— Start of Dataset excerpts —

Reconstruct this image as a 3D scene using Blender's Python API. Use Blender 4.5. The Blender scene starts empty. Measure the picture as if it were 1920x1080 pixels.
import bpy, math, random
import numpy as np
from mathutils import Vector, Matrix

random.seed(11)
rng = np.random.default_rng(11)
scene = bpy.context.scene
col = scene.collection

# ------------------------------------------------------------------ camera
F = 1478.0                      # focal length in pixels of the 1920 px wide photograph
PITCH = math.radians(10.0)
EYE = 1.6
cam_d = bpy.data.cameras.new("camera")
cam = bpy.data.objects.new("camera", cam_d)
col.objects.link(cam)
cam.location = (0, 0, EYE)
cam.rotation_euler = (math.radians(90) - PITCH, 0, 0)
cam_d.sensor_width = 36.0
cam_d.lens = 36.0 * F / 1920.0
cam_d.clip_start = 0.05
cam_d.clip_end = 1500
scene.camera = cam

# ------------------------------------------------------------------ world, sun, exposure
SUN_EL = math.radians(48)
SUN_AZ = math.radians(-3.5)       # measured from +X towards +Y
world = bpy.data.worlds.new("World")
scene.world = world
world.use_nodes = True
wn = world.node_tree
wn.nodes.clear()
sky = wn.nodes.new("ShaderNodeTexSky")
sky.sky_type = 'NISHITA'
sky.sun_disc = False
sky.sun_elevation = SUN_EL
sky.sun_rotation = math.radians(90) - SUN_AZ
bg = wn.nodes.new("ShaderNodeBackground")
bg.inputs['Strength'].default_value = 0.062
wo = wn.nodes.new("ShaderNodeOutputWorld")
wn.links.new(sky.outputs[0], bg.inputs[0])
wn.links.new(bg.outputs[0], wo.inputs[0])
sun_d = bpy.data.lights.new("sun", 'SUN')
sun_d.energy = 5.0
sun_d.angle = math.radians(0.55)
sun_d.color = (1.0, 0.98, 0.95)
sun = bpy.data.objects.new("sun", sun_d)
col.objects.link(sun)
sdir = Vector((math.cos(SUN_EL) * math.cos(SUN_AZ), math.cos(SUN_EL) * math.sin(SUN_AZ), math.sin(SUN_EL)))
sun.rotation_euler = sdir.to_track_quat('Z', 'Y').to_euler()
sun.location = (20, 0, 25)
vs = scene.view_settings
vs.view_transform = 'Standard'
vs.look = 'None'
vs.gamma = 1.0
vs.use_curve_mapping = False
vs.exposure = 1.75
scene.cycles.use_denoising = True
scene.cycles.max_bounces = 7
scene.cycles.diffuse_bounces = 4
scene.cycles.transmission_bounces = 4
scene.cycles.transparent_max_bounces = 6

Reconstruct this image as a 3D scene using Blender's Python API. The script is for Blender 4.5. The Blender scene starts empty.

— End of Dataset excerpts —

What to work on:
In the entries above, identify each line that includes the string "Python", then copy it.

Solution below:
Reconstruct this image as a 3D scene using Blender's Python API. Use Blender 4.5. The Blender scene starts empty. Measure the picture as if it were 1920x1080 pixels.
Reconstruct this image as a 3D scene using Blender's Python API. The script is for Blender 4.5. The Blender scene starts empty.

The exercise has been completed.